**Exercise instructions**.
Retype the listing that follows, exactly as written.

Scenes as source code

================

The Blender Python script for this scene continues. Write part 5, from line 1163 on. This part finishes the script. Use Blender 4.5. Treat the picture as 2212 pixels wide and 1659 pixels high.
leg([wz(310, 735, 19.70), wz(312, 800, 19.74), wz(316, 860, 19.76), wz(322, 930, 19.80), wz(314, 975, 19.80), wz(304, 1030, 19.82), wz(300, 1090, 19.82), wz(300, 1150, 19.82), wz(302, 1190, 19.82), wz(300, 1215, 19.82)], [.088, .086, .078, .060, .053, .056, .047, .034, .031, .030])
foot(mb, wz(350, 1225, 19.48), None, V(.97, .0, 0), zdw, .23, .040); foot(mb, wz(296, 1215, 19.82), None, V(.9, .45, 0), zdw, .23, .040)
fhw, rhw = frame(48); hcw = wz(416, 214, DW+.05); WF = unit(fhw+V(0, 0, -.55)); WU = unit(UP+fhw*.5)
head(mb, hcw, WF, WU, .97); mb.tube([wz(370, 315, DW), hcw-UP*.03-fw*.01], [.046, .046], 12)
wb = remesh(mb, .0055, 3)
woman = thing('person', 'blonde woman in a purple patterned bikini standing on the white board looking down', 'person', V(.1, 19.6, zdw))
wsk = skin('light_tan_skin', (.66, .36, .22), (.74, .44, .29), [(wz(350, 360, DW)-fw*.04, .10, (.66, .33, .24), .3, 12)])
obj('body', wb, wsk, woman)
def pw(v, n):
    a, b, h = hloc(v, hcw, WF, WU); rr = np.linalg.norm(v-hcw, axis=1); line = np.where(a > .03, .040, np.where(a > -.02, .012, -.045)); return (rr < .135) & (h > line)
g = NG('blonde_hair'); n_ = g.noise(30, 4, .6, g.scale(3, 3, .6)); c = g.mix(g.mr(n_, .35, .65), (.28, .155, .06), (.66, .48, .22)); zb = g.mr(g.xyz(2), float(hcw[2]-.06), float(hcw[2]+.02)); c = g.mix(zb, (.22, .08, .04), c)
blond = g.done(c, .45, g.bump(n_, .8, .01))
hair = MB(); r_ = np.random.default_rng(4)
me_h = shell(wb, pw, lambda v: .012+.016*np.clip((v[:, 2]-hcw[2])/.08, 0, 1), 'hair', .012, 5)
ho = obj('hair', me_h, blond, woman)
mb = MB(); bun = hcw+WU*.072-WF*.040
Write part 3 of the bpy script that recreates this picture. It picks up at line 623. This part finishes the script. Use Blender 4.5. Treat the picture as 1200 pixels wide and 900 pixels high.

================

**Response for this exercise**.
The Blender Python script for this scene continues. Write part 5, from line 1163 on. This part finishes the script. Use Blender 4.5. Treat the picture as 2212 pixels wide and 1659 pixels high.
leg([wz(310, 735, 19.70), wz(312, 800, 19.74), wz(316, 860, 19.76), wz(322, 930, 19.80), wz(314, 975, 19.80), wz(304, 1030, 19.82), wz(300, 1090, 19.82), wz(300, 1150, 19.82), wz(302, 1190, 19.82), wz(300, 1215, 19.82)], [.088, .086, .078, .060, .053, .056, .047, .034, .031, .030])
foot(mb, wz(350, 1225, 19.48), None, V(.97, .0, 0), zdw, .23, .040); foot(mb, wz(296, 1215, 19.82), None, V(.9, .45, 0), zdw, .23, .040)
fhw, rhw = frame(48); hcw = wz(416, 214, DW+.05); WF = unit(fhw+V(0, 0, -.55)); WU = unit(UP+fhw*.5)
head(mb, hcw, WF, WU, .97); mb.tube([wz(370, 315, DW), hcw-UP*.03-fw*.01], [.046, .046], 12)
wb = remesh(mb, .0055, 3)
woman = thing('person', 'blonde woman in a purple patterned bikini standing on the white board looking down', 'person', V(.1, 19.6, zdw))
wsk = skin('light_tan_skin', (.66, .36, .22), (.74, .44, .29), [(wz(350, 360, DW)-fw*.04, .10, (.66, .33, .24), .3, 12)])
obj('body', wb, wsk, woman)
def pw(v, n):
    a, b, h = hloc(v, hcw, WF, WU); rr = np.linalg.norm(v-hcw, axis=1); line = np.where(a > .03, .040, np.where(a > -.02, .012, -.045)); return (rr < .135) & (h > line)
g = NG('blonde_hair'); n_ = g.noise(30, 4, .6, g.scale(3, 3, .6)); c = g.mix(g.mr(n_, .35, .65), (.28, .155, .06), (.66, .48, .22)); zb = g.mr(g.xyz(2), float(hcw[2]-.06), float(hcw[2]+.02)); c = g.mix(zb, (.22, .08, .04), c)
blond = g.done(c, .45, g.bump(n_, .8, .01))
hair = MB(); r_ = np.random.default_rng(4)
me_h = shell(wb, pw, lambda v: .012+.016*np.clip((v[:, 2]-hcw[2])/.08, 0, 1), 'hair', .012, 5)
ho = obj('hair', me_h, blond, woman)
mb = MB(); bun = hcw+WU*.072-WF*.040
Write part 3 of the bpy script that recreates this picture. It picks up at line 623. This part finishes the script. Use Blender 4.5. Treat the picture as 1200 pixels wide and 900 pixels high.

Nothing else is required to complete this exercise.